Replace jinja2 with angularjs completely

What jinja2 can achieve, the same can be achieved with Angular.js. My question is- are there any advantages of replacing jinja2 with angular.js completely ?
I think most problems came from the same obvious difference: Jinja2 is server-side, Angular is client-side, this makes they really different.
SEO. Google don't understand Angular magics. It is just a heavy Javascript code and Google can't understand it fine. Sure, you have some workarounds to show your important text to Google, but to solve it you'll have to render some things server-side, going back to Jinja2 or some hack to render things to improve your SEO. (it is not important if you don't care about Google searches)

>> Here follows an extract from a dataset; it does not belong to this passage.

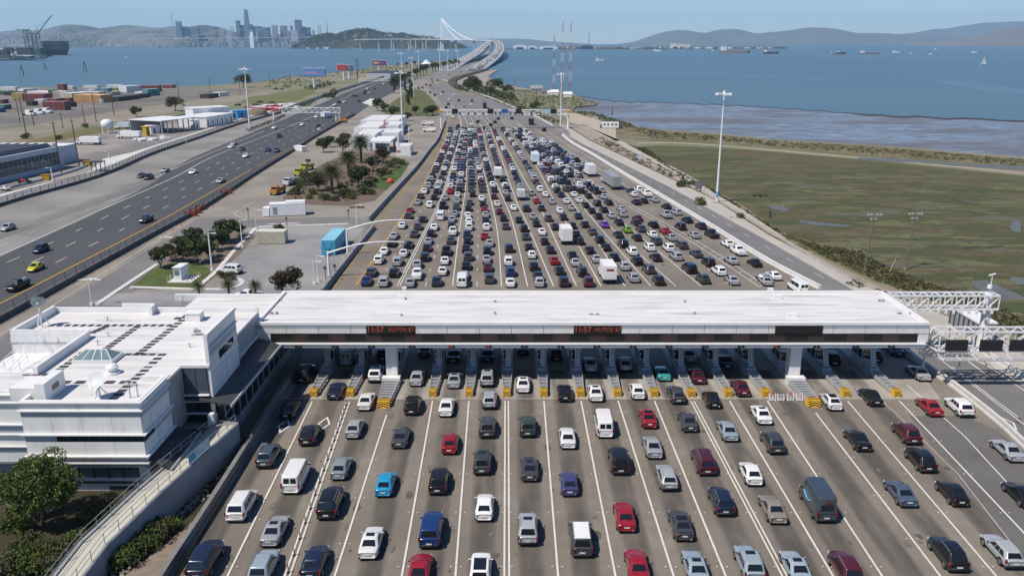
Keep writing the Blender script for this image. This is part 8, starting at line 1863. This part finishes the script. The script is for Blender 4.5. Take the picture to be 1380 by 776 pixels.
t = thing('pyramid_spire', 'thin pale pyramid spire near the island end of the skyline', 'tower', D(440,50,9300)); a = D(440,26,9300); b = MB(); b.add([(a.x-18,9280,WL),(a.x+18,9280,WL),(a.x+18,9316,WL),(a.x-18,9316,WL),(a.x,9298,a.z)], [(0,1,4),(1,2,4),(2,3,4),(3,0,4)], bl[1]); b.build('shaft', t)
rs = random.Random(6); b = MB()
for k in range(900):
    u = rs.gauss(325, 75) if k < 450 else rs.uniform(60, 450)
    if not 40 < u < 460: continue
    Y = rs.uniform(9050, 10200); h = rs.uniform(8, 34)*(1.8 if 250 < u < 425 else .55); w_ = rs.uniform(10, 28); p = D(u, 60, Y); b.cbox((p.x,Y,h/2), (w_,w_,h), bl[rs.choice((1,1,2,0,1,3))], 0)
for k in range(1700):
    u = rs.uniform(-40, 470); q = rs.uniform(.03, .46); top_ = D(u, 48, 9900).z; y = 9150+1500*q; z = WL-3+(top_-WL+3)*math.sin(math.pi*q)**.7; p = D(u, 60, y); s = rs.uniform(7, 20); b.cbox((p.x,y,z+2), (s,s,rs.uniform(10,20)), bl[1] if rs.random() < .8 else bl[2], 0)
b.build('city_blocks', label='mass of small pale buildings at the foot of the skyline', cat='buildings', kind='stuff')
b = MB(); b.box((D(-200,60,9000).x,8950,WL-1), (D(470,60,9000).x,11500,WL+4), city); struct('city_shore', b)
t = thing('hilltop_aerial', 'faint three-pronged aerial tower on the hill crest', 'aerial tower', D(233,38,11500)); a, c = D(233,37,11500), D(233,15,11500); b = MB()
for dx in (-12, 0, 12): b.beam((a.x+dx*1.6,11500,a.z-40), (a.x+dx*.7,11500,lerp(a.z,c.z,.55)), 3.5, 3.5, brm); b.beam((a.x+dx*.7,11500,lerp(a.z,c.z,.55)), (a.x+dx*1.1,11500,c.z), 2.4, 2.4, brm)
for q in (.3,.55,.75): b.beam((a.x-15,11500,lerp(a.z,c.z,q)), (a.x+15,11500,lerp(a.z,c.z,q)), 3, 3, brm)
b.build('lattice', t)
# treasure island: flat shore with low buildings
b = MB(); A_ = D(676,66,6000); C_ = D(1062,67,6000); b.prism([(A_.x,6000),(C_.x,6350),(C_.x,6700),(A_.x,7000)], WL-2, 2.5, M('flat_island',(0.16,0.14,0.11),.95,.2,.01)); struct('flat_island', b)
rt = random.Random(17)
TI = [(691,710,61,'w','wide white domed hangar at the left end of the flat island'),(711,724,62,'w','white hangar right of the widest one'),(726,752,62.5,'w','long low white hangar in front of the radio masts'),(782,800,61.5,'k','dark long hangar with a tall pole behind it')]
for u0, u1, vt, c, lab in TI:
    a, d_ = D(u0,vt,6020), D(u1,vt,6020); h = a.z; t = thing('hangar', lab, 'hangar', ((a.x+d_.x)/2, 6020, 0)); w_ = (d_.x-a.x)/2; b = MB(); P = [(-w_,0)]+[(w_*math.cos(math.pi*(1-k/8)), h*(.55+.45*math.sin(math.pi*k/8))) for k in range(9)]+[(w_,0)]
    n = len(P); b.add([(x,0,z) for x, z in P]+[(x,60,z) for x, z in P], [tuple(range(n)), tuple(range(2*n-1,n-1,-1))]+[(i,n+i,n+i+1,i+1) for i in range(n-1)], whitem if c == 'w' else darkmetal); b.build('shell', t, local=True); b = MB(); b.box((-w_*.5,-1,0), (w_*.5,0,h*.45), winm); b.build('door', t, local=True)
b = MB(); p = D(793.5,60,6150); b.tube((p.x,6150,0), (p.x,6150,D(793.5,43,6150).z), 2.4, 1.4, darkmetal, 6); b.cbox((p.x,6150,2.5),(10,10,5),conc); b.build('tall_pole', label='tall dark pole behind the dark hangar on the flat island', cat='pole')
b = MB(); hmats = [M('row_house_red',(0.24,0.12,0.09),.8), M('row_house_tan',(0.32,0.27,0.2),.8), panelw]
for k in range(170):
    u = rt.uniform(755, 1045); Y = rt.uniform(6080, 6280); p = D(u, 60, Y); w_ = rt.uniform(14,30); h = rt.uniform(7,12); b.cbox((p.x,Y,h/2+2), (w_,14,h), rt.choice(hmats)); 
b.build('island_houses', label='rows of small reddish houses along the flat island', cat='houses', kind='stuff')
b = MB()
for k in range(900):
    u = rt.uniform(690, 1060); Y = rt.uniform(6020, 6500); p = D(u, 60, Y); s = rt.uniform(5, 11); leaves(b, (p.x,Y,s*.8), s, 4, s*.55, rt.choice([leafA,leafB]), rt, .8)
b.build('island_trees', label='dark fringe of trees along the flat island', cat='trees', kind='stuff')
for k, (u, vt, lab) in enumerate(((908,58.5,'pale building on the slope behind the flat island, left'),(918,59.5,'pale building on the slope behind the flat island, middle'),(926,60,'pale building on the slope behind the flat island, right'))):
    a = D(u, vt, 6600); t = thing('slope_building', lab, 'building', (a.x,6600,0)); b = MB(); b.box((-24,-8,0), (24,8,a.z*.8), panelw); b.build('wall', t, local=True); b = MB(); b.box((-26,-9,a.z*.8), (26,9,a.z*.95), whitem); b.build('roof', t, local=True)
# boats
def ship(u, v, L, H_, lab, hullc, cargo=None, rz=0.0, sup=1):
    p = G(u, v, WL); t = thing('cargo_ship' if cargo is not None else 'ship', lab, 'ship', p, rz); b = MB(); w_ = L*.08
    b.add([(-L/2,-w_,0),(L*.4,-w_,0),(L/2,0,0),(L*.4,w_,0),(-L/2,w_,0),(-L/2,-w_,H_),(L*.42,-w_,H_),(L*.53,0,H_*1.2),(L*.42,w_,H_),(-L/2,w_,H_)], [(0,1,6,5),(1,2,7,6),(2,3,8,7),(3,4,9,8),(4,0,5,9),(5,6,7,8,9)], hullc); b.build('hull', t, local=True)
    if sup: b = MB(); b.box((-L*.46,-w_*.8,H_), (-L*.30,w_*.8,H_+min(2*H_, L*.13)), whitem); b.build('superstructure', t, local=True)
shm = M('ship_dark',(0.08,0.06,0.07),.6); shr = M('ship_rust',(0.22,0.08,0.06),.6)
for u, v, L, H_, lab, m, rz in ((990,72,130,11,'long pale barge-like ship before the flat island',M('ship_tan',(0.28,0.22,0.2),.6),0.05),(1039,73,60,8,'dark ship cropped by haze right of the long barge',shm,0.0),(1134,73.5,30,8,'small dark ship in the middle of the bay',shm,0.0),(1124,73.5,26,3,'low red barge beside the small dark ship',shr,0.0),(1172,73,80,4,'long red low barge far out on the bay',shr,0.0),(1208,71.5,34,6,'white ferry far out on the bay',whitem,0.1),(1254,74,12,4,'small white boat right of the ferry',whitem,0.0),(1228,72.8,12,4,'small pale boat between ferry and sailing boat',whitem,0.2),(809,82.5,22,5,'white motor boat left of centre bay',whitem,0.3),(1313,71.5,24,5,'white boat above the sailing boat',whitem,0.0),(886,69.5,40,7,'white ferry at the flat island shore',whitem,0.0)): ship(u, v, L, H_, lab, m, rz=rz)
def sail(u, v, h, lab):
    p = G(u, v, WL); t = thing('sailing_boat', lab, 'sailing boat', p, .2); b = MB(); b.add([(-h*.4,-1.5,0),(h*.3,-1.5,0),(h*.45,0,0),(h*.3,1.5,0),(-h*.4,1.5,0),(-h*.42,-2,1.6),(h*.32,-2,1.6),(h*.5,0,1.9),(h*.32,2,1.6),(-h*.42,2,1.6)], [(0,1,6,5),(1,2,7,6),(2,3,8,7),(3,4,9,8),(4,0,5,9),(5,6,7,8,9)], whitem); b.build('hull', t, local=True)
    b = MB(); b.add([(-h*.38,.0,3),(h*.02,.35,3),(h*.02,.1,h),(-h*.38,.2,3),(h*.02,.55,3),(h*.02,.3,h)], [(0,1,2),(5,4,3),(0,3,4,1),(1,4,5,2),(2,5,3,0)], whitem); b.add([(h*.06,.1,2.5),(h*.42,-.3,2.5),(h*.05,.1,h*.9),(h*.06,.3,2.5),(h*.42,-.1,2.5),(h*.05,.3,h*.9)], [(0,1,2),(5,4,3),(0,3,4,1),(1,4,5,2),(2,5,3,0)], whitem); b.build('sail', t, local=True)
    b = MB(); b.tube((h*.04,0,1), (h*.04,0,h*1.03), .2, .15, whitem, 5); b.build('mast', t, local=True)
sail(1325,88,16,'white sailing boat on the open bay at right'); sail(1260.5,68,20,'tiny distant sailing boat near the far hills'); sail(960,70,16,'tiny sailing boat before the flat island'); sail(170,80,8,'dark-looking small sailing boat on the left bay')
# port: quay, cranes, container ship
b = MB(); quay = [(-400,92),(0,82),(20,81.5),(62,76),(64,73),(40,72),(0,72),(-400,74)]
b.prism([tuple(G(u, v, WL)[:2]) for u, v in quay], WL-1, 2.5, concd); struct('quay', b)
gc = M('crane_green',(0.06,0.12,0.10),.6)
def crane(u, Y, vt, lab, up):
    zb_ = 2.5; x = D(u, 60, Y).x; zt = D(u, vt, Y).z; t = thing('container_crane', lab, 'crane', (x,Y,zb_)); b = MB(); zz = zt*.78
    for dx in (-9, 9):
        for dy in (-9, 9): b.beam((x+dx,Y+dy,zb_), (x+dx*.8,Y+dy,zz), 2.4, 2.4, gc)
    for z in (zz*.35, zz*.98): b.beam((x-9,Y-9,z), (x+9,Y-9,z), 2, 2.4, gc); b.beam((x-9,Y+9,z), (x+9,Y+9,z), 2, 2.4, gc)
    b.beam((x-9,Y-9,zz*.35), (x+8,Y-9,zz*.98), 1.4, 1.4, gc); b.tube((x+7,Y,zz), (x+7,Y,zt), 1.2, 1.0, whitem if not up else gc, 6); b.build('frame', t)
    b = MB(); b.beam((x-38,Y,zz), (x+10,Y,zz), 3, 3, gc)
    if up: b.beam((x+9,Y,zz), (x+9+60,Y,zz+62), 2.6, 2.6, gc)
    b.build('boom', t); b = MB()
    for e in ((x-34,Y,zz+1), (x-16,Y,zz+1)): b.beam((x+7,Y,zt), e, .9, .9, whitem)
    if up: b.beam((x+7,Y,zt), (x+50,Y,zz+44), .7, .7, gc)
    b.build('stay', t)
crane(39,3150,31,'green harbour crane with white stays at the far left',False); crane(50,3120,37,'green harbour crane with raised boom beside the container ship',True)
p = G(77,74.5,WL); t = thing('container_ship', 'large dark green loaded container ship at the quay', 'ship', p, math.atan2(-p.x, p.y)); sw = (G(93,74.5,WL).x-G(61,74.5,WL).x)/2; b = MB()
b.add([(-sw*.75,0,0),(sw*.75,0,0),(sw*.8,140,0),(-sw*.8,140,0),(-sw,-8,22),(sw*.95,-8,22),(sw,140,20),(-sw,140,20)], [(0,1,5,4),(1,2,6,5),(2,3,7,6),(3,0,4,7),(4,5,6,7)], M('hull_green',(0.03,0.05,0.055),.6)); b.build('hull', t, local=True)
b = MB()
for k in range(11):
    for j in range(4): 
        z0 = 22+j*7; b.box((-sw+k*sw*2/11+.4,4+j*2,z0), (-sw+(k+1)*sw*2/11-.4,120,z0+6.6), M('stack_'+'gtkr'[(k+j)%4], [(0.05,0.10,0.08),(0.05,0.09,0.10),(0.05,0.05,0.06),(0.09,0.05,0.05)][(k+j)%4], .7))
b.build('deck_containers', t, local=True, kind='stuff')
# low port buildings and yard along the quay
b = MB(); rp = random.Random(2)
for k in range(60): u = rp.uniform(-60, 60); v = rp.uniform(74.5, 79.5); p = G(u, v, 2.5); h = rp.uniform(6, 26) if v < 76.5 else rp.uniform(3, 9); b.cbox((p.x,p.y,2.5+h/2), (rp.uniform(14,44),rp.uniform(12,40),h), rp.choice([panelw, MATS['stack_g'], MATS['stack_t'], darkmetal, panelw]))
b.build('port_stacks', label='low jumble of port stacks and sheds along the far quay', cat='port stacks', kind='stuff')
for (u, v, h, lab) in ((30,102,16,'dark three-legged pile cluster in the water, left'),(61,95,12,'dark pile cluster in the water, middle'),(115,98,18,'dark single pile post in the water, right')):
    p = G(u, v, WL); b = MB(); [b.beam((p.x+dx,p.y+dy,WL-1), (p.x+dx*.2,p.y,h*.8), 0.45, 0.45, woodm) for dx, dy in ((-3,0),(3,0),(0,4))]; b.build('piling', label=lab, cat='piling')
# ================================================================ air
hz = bpy.data.materials.new('air_haze'); hz.use_nodes = True; n = hz.node_tree; n.nodes.clear(); o = n.nodes.new('ShaderNodeOutputMaterial'); v = n.nodes.new('ShaderNodeVolumePrincipled')
v.inputs['Color'].default_value = (0.50, 0.76, 1.0, 1); v.inputs['Density'].default_value = 3.8e-5; v.inputs['Anisotropy'].default_value = 0.15
n.links.new(v.outputs[0], o.inputs['Volume'])
b = MB(); b.box((-30000,-500,-6), (30000,29500,1000), hz); hb = b.build('haze', kind='stuff', label='thin bluish sea haze over the bay', cat='haze')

Performance Server-side rendering is way faster than Javascript rendering. I'm talking about your average user, maybe with an outdated Internet Explorer and a crappy internet connection. With Angular, you have to wait at least some Javascript assets to be loaded before the page is usable. Users notice this and we know a slow site will hit your conversions. Check this Twitter article about "time for first tweet": https://blog.twitter.com/2012/improving-performance-on-twittercom
Compatibility. Yes, they claim the framework supports all common browsers, but have full documentation about hacks to make it work for IE7. Depends of your audience.
Maturity. Jinja2 is really stable, has a pretty API and is deployed with almost all Flask websites. Angular is still evolving and sometimes things just change a lot.
Inexperience. You can't just replace Angular with Jinja2. When you try it, you will understand they are different and you must not work the same way with both. You will make a lot of mistakes before you make things right, just like with any new awesome tool you use.
Of course you can claim against all my arguments based on your specific needs, this is just some things you must understand before you go to Angular.
That said, I'm using Angular in several projects, mostly for single page apps. This is an awesome use case for Angular. In all these projects, I still use Jinja2 to some rendering, so this is not a complete replacement.
UPDATE:
Some updates almost two years after my initial response.
Google is better understanding dynamic rendering, but I still don't trust it.
I don't think the client-side rendering is a thing. Only realtime data is rendered client side, but the base HTML is generated server side.
Angular dropped IE7/IE8 support. It is definitelly a good thing for the web, but unfortunately I still must support these browsers in some cases.
Angular 2 is on the way, changing everything you know about current versions. I don't remember any major Jinja2 change.
Why is replacement your objective? Use the power of both Jinja and other server side frameworks together with the power of client side frameworks.
The benefits of using both:
less and easy code
better performance
more easy to maintain
and much more. You have a choice.
Choosing for one or the other will make your work frustrating and complex.